How to Set Boundaries with Your Family During the Holidays

The holidays are upon us, which often means more time with family, and sometimes more drama, tension, and fighting. If the thought of spending time with family over the holidays is anxiety-provoking for you, it may be time to look at your boundaries.

Personal boundaries are one of the most important ways to support your mental health. Setting boundaries in a relationship helps you understand where you end and the other person begins. Although the term “boundary” implies restriction, setting boundaries can actually open us up to much more freedom and joy.

Many of us are afraid to set boundaries because we think it might lead to even more pain and tension or, worse, the loss of an important relationship. However, when approached the right way, boundaries can be an enormous benefit and lead to healthier relationships.

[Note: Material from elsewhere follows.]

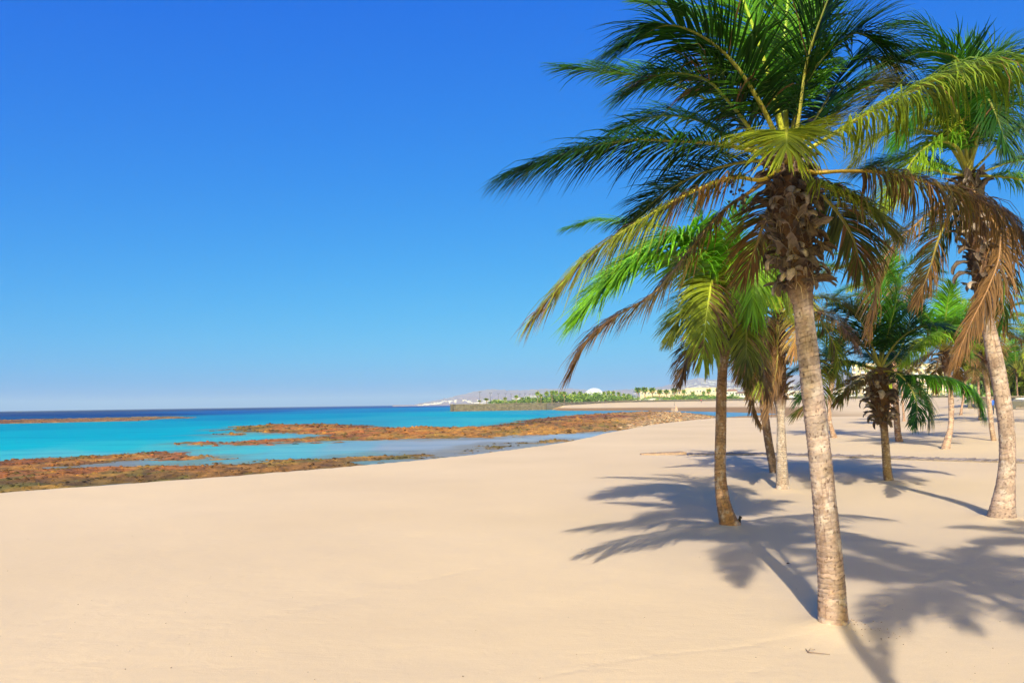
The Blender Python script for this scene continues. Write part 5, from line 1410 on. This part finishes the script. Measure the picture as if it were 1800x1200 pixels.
# people
def person(px, py, d, h, label, shirt, trousers, seated=False, zb=None):
    x, y = on_ground(px, d); zb = float(terrain(x, y)) if zb is None else zb
    root = empty('person', (x, y, zb), label, 'person')
    import bmesh
    s = h / 1.75
    joints = {'pel': (0, 0, .95, .15), 'spine': (0, 0, 1.2, .13), 'chest': (0, 0, 1.38, .17), 'neck': (0, 0, 1.5, .06), 'head': (0, -.02, 1.63, .10), 'top': (0, 0, 1.72, .07),
              'ls': (-.19, 0, 1.42, .065), 'le': (-.25, .03, 1.13, .045), 'lh': (-.26, -.06, .88, .035), 'rs': (.19, 0, 1.42, .065), 're': (.26, .02, 1.13, .045), 'rh': (.24, -.10, .9, .035),
              'lk': (-.10, -.04, .5, .07), 'lf': (-.11, .05, .07, .05), 'lt': (-.11, -.12, .04, .04), 'rk': (.10, .02, .5, .07), 'rf': (.12, .12, .07, .05), 'rt': (.12, -.04, .04, .04)}
    if seated:
        for k, v in {'pel': (0, 0, .2, .16), 'spine': (0, .04, .45, .14), 'chest': (0, .03, .65, .17), 'neck': (0, 0, .78, .06), 'head': (0, -.03, .9, .1), 'top': (0, 0, .99, .07), 'ls': (-.19, 0, .68, .06), 'le': (-.24, -.12, .45, .045), 'lh': (-.12, -.35, .42, .035), 'rs': (.19, 0, .68, .06), 're': (.24, -.12, .45, .045), 'rh': (.12, -.35, .42, .035), 'lk': (-.13, -.42, .48, .07), 'lf': (-.12, -.55, .07, .05), 'lt': (-.12, -.7, .04, .04), 'rk': (.13, -.42, .48, .07), 'rf': (.12, -.55, .07, .05), 'rt': (.12, -.7, .04, .04)}.items(): joints[k] = v
    names = list(joints); ed = [('pel', 'spine'), ('spine', 'chest'), ('chest', 'neck'), ('neck', 'head'), ('head', 'top'), ('chest', 'ls'), ('ls', 'le'), ('le', 'lh'), ('chest', 'rs'), ('rs', 're'), ('re', 'rh'), ('pel', 'lk'), ('lk', 'lf'), ('lf', 'lt'), ('pel', 'rk'), ('rk', 'rf'), ('rf', 'rt')]
    me = bpy.data.meshes.new('body'); me.from_pydata([joints[n][:3] for n in names], [(names.index(a), names.index(b_)) for a, b_ in ed], [])
    o = link('body', me, root); sk = o.modifiers.new('skin', 'SKIN')
    for i, n in enumerate(names): me.skin_vertices[0].data[i].radius = (joints[n][3],) * 2
    me.skin_vertices[0].data[0].use_root = True
    o.modifiers.new('sub', 'SUBSURF').levels = 1
    o.modifiers['sub'].render_levels = 1
    m, t, bs = new_mat('person_cloth'); tc = t.nodes.new('ShaderNodeTexCoord'); sp = t.nodes.new('ShaderNodeSeparateXYZ'); t.links.new(tc.outputs['Object'], sp.inputs[0])
    zs = joints['pel'][2]; zn = joints['neck'][2]
    r = ramp(t, sp.outputs[2], [(0, trousers), (min(.99, zs * .5), trousers), (min(.995, zs * .5 + .01), shirt), (min(.997, zn * .5), shirt), (min(.999, zn * .5 + .01), (.35, .18, .11))])
    mm = nd(t, 'ShaderNodeMath', operation='MULTIPLY'); mm.inputs[1].default_value = .5; t.links.new(sp.outputs[2], mm.inputs[0]); t.links.new(mm.outputs[0], r.inputs[0])
    t.links.new(r.outputs[0], bs.inputs['Base Color']); me.materials.append(m)
    root.scale = (s, s, s)
person(1743.5, 714, 98, 1.72, 'person in blue standing behind the tall palm trunk', (.02, .10, .45), (.03, .04, .08))
person(1710, 713, 118, 1.7, 'person in dark clothes sitting on the sand by the garden wall', (.02, .02, .03), (.03, .03, .04), True)
person(1232.5, 708, 365, 1.75, 'tiny person in red walking on the far beach', (.4, .05, .05), (.03, .03, .04))

# ------------------------------------------------------------------ hills and far town
SKY_LINE = [(600, 712.9), (700, 711.4), (728, 711), (745, 708), (770, 703), (800, 696), (835, 688), (867, 683), (900, 686), (940, 684), (1000, 682), (1050, 687), (1100, 684), (1150, 682), (1190, 673), (1230, 663), (1262, 668), (1300, 666), (1350, 662), (1450, 655), (1600, 660), (1800, 650), (2100, 650)]
HR = 5000.0
def hill_h(az, r):
    ha = np.array([az_of(p[0]) for p in SKY_LINE]); hz = np.array([max(-5.0, P(p[0], p[1], HR * math.cos(az_of(p[0])))[2]) for p in SKY_LINE])
    H = np.interp(az, ha, hz)
    n = fbm(az * 60, r / 900.0, oct=4, seed=70)
    t = np.clip((r - 2000) / (HR - 2000), 0, 1)
    h = H * (0.22 * sst(0, .25, t) + .78 * t ** 1.7) * (0.8 + .4 * n * (1 - t) + .2 * t)
    h = np.where(r > HR, H * (1 - (r - HR) / 1700.0 * .8), h)
    return np.where(H < 1, -6, h - 3 * (t <= 0))
def build_hills():
    az = np.linspace(az_of(690), az_of(2050), 420); rr = np.linspace(1950, 6700, 120)
    X, Y, A, R = polar_grid(az, rr)
    Z = hill_h(A, R) + 12 * (fbm(A * 400, R / 200, oct=3, seed=77) - .5) * sst(2000, 3000, R) * (hill_h(A, R) > 5)
    n = fbm(X / 500, Y / 500, oct=4, seed=71)[..., None]
    col = np.array((.34, .29, .28)) * (.8 + .4 * n)
    me = mesh_np('hills', np.stack([X, Y, Z], -1).reshape(-1, 3), grid_quads(len(az), len(rr)), col.reshape(-1, 3), True, M_PAINT)
    tag(link('hills', me), 'bare hazy hills behind the town', kind='structure')
    rg = np.random.default_rng(9); q = MB()
    bands = [(733, 852, 2150, 2600, 45), (1110, 1360, 3060, 3300, 150), (1150, 1380, 3740, 3900, 170), (1180, 1390, 4200, 4330, 120), (1250, 1400, 2400, 2900, 120), (850, 1100, 2250, 2550, 80)]
    for p0, p1, r0, r1, n in bands:
        for k in range(n):
            a = az_of(rg.uniform(p0, p1)); r = rg.uniform(r0, r1) + 200 * math.sin(a * 60); z = float(hill_h(np.array([a]), np.array([r]))[0])
            if z < 0 and p0 > 800: continue
            x, y = math.sin(a) * r, math.cos(a) * r; s = rg.uniform(2.5, 6.5); hh = rg.uniform(1.4, 2.8)
            g = rg.uniform(.35, .55)
            q.box(x - s, x + s, y - 5, y + 5, max(z, -1) - 6, max(z, -1) + hh, (g, g, g * .97))
    tag(link('hillside_houses', q.mesh('hillside_houses', M_PAINT)), 'white houses spread in streaks over the hazy hillside', kind='stuff')
build_hills()

# ------------------------------------------------------------------ haze
def haze():
    q = MB(); q.box(-9000, 9000, -2500, 17000, -9, 175)
    me = q.mesh('haze'); m = bpy.data.materials.new('haze'); m.use_nodes = True; t = m.node_tree
    t.nodes.remove(t.nodes['Principled BSDF'])
    v = t.nodes.new('ShaderNodeVolumePrincipled'); v.inputs['Density'].default_value = 1.3e-4; v.inputs['Color'].default_value = (.55, .78, 1.0, 1); v.inputs['Anisotropy'].default_value = 0.0
    t.links.new(v.outputs[0], t.nodes['Material Output'].inputs['Volume'])
    me.materials.append(m)
    tag(link('haze', me), 'thin pale sea haze', kind='stuff')
haze()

Here are five simple steps to setting boundaries with loved ones:

  1. Tune into your body. Notice how you physically react to a person or situation. If you agree to something but feel tense, unsettled, nervous or foggy, you may need to turn that “yes” into a “no” and set a boundary.
  2. Identify what is and isn’t under your control. We cannot change the behavior of another person; we can only control our own actions. A boundary is a clear statement about what you will or will not do or tolerate. It isn’t an attempt to manipulate another person or tell them what to do.
  3. Be direct. When setting a boundary, be as clear and specific as you can about the line you are drawing. Leaving room for ambiguity or misinterpretation may feel more pleasant in the short term but could create opportunity for someone to manipulate or violate your boundary in the future.
  4. Be ready for repercussions. It is said that those who react most strongly to your boundaries are those who benefited from your lack of boundaries. If you are setting a new boundary with someone—especially if it is the first time setting one with them—you may face backlash in the form of sadness, anger, criticism, coldness or gossip.
  5. Go easy on yourself. If you didn’t have healthy boundaries modeled when you were growing up, it may be difficult to set boundaries in emotional situations. Instead of starting with the most difficult relationship in your life, start working this muscle by setting boundaries in situations where you know they will be honored and respected.